Above: St Vincent (CJ Photo)
By the Caribbean Journal staff
The International Monetary Fund’s Executive Board has approved a $6.4 million disbursement to St Vincent and the Grenadines, the organization announced Friday.
The funding will be drawn from a Rapid Credit Facility and a Rapid Financing Instrument; it will go toward helping the country meet “an urgent balance-of-payments need due to severe flooding and landslides in December 2013 that caused massive damage to infrastructure, housing and agriculture.”
Those floods were caused by a large trough system on Christmas Eve of 2013 that led to severe damage across several Eastern Caribbean countries including St Lucia and Dominica.
“St. Vincent and the Grenadines suffered massive damages to infrastructure, housing, and agriculture as a result of severe floods in December 2013,” said Min Zhu, deputy managing director and acting chair of the IMF’s Executive Board. “Emergency relief and high rehabilitation costs have weakened the fiscal position and created an urgent balance of payments need at a time when the economy is striving to recover from previous natural disasters and the global economic downturn.”
Spending to rehabilitate and rebuild in the country is expected to widen the deficit this year, the IMF said.
“Mindful of the high and growing public debt, the authorities have reiterated their intention to rely mainly on grants and concessional resources to finance the recovery,” the IMF’s deputy managing director said. “At the same time, they will step up their efforts to mobilize budgetary resources by increasing revenue collection, containing the wage bill, and reducing transfers to state-owned enterprises.”
In the medium term, St Vincent and the Grenadines’ government is aiming to generate a primary surplus of at least 2 percent of GDP, with the aim of ensuring that the country’s debt-to-GDP ratio is “put on a declining path,” Zhu said.
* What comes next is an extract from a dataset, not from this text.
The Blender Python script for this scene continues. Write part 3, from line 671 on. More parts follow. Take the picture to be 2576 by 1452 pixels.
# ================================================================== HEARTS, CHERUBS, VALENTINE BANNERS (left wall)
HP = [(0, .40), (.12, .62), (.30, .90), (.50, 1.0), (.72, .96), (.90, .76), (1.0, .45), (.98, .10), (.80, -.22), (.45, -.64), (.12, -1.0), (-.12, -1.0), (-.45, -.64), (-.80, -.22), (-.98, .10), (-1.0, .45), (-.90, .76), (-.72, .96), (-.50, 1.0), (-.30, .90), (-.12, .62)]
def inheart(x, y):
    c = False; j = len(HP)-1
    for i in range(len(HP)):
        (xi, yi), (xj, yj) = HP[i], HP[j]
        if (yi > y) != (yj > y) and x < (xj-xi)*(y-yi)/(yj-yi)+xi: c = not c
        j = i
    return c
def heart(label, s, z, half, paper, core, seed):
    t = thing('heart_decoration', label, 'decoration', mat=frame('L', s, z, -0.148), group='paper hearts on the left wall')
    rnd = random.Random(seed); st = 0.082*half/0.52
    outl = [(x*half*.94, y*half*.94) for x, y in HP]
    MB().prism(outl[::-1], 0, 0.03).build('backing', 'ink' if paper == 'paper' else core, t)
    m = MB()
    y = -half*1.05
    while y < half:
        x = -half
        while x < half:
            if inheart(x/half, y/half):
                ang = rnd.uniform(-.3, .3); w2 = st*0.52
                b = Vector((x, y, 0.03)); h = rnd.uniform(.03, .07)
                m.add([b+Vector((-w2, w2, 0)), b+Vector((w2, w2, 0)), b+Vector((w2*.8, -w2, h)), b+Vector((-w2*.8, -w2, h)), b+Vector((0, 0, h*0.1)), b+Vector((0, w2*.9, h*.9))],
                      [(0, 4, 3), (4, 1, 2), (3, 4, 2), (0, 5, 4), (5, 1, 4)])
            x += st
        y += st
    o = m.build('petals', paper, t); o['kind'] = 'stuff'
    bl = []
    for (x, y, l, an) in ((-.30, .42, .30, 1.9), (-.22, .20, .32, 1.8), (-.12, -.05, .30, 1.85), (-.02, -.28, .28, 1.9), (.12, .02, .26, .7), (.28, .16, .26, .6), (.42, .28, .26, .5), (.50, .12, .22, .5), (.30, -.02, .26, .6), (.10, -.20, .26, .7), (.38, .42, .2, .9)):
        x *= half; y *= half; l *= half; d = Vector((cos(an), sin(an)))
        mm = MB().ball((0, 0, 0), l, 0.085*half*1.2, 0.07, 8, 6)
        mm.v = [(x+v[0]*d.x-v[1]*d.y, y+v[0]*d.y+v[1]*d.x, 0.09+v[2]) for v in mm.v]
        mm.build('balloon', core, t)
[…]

“The authorities are also stepping up structural reforms to enhance resilience to natural disasters and climate change, and to ensure strong and lasting growth,” Zhu said. “They are developing programs to improve emergency responses and to strengthening physical infrastructure. Efforts are also ongoing to enhance the business environment, improve access to the country by air, and streamline customs clearance. The authorities also intend to carry out civil service and pension reforms, which will boost competitiveness and employment.”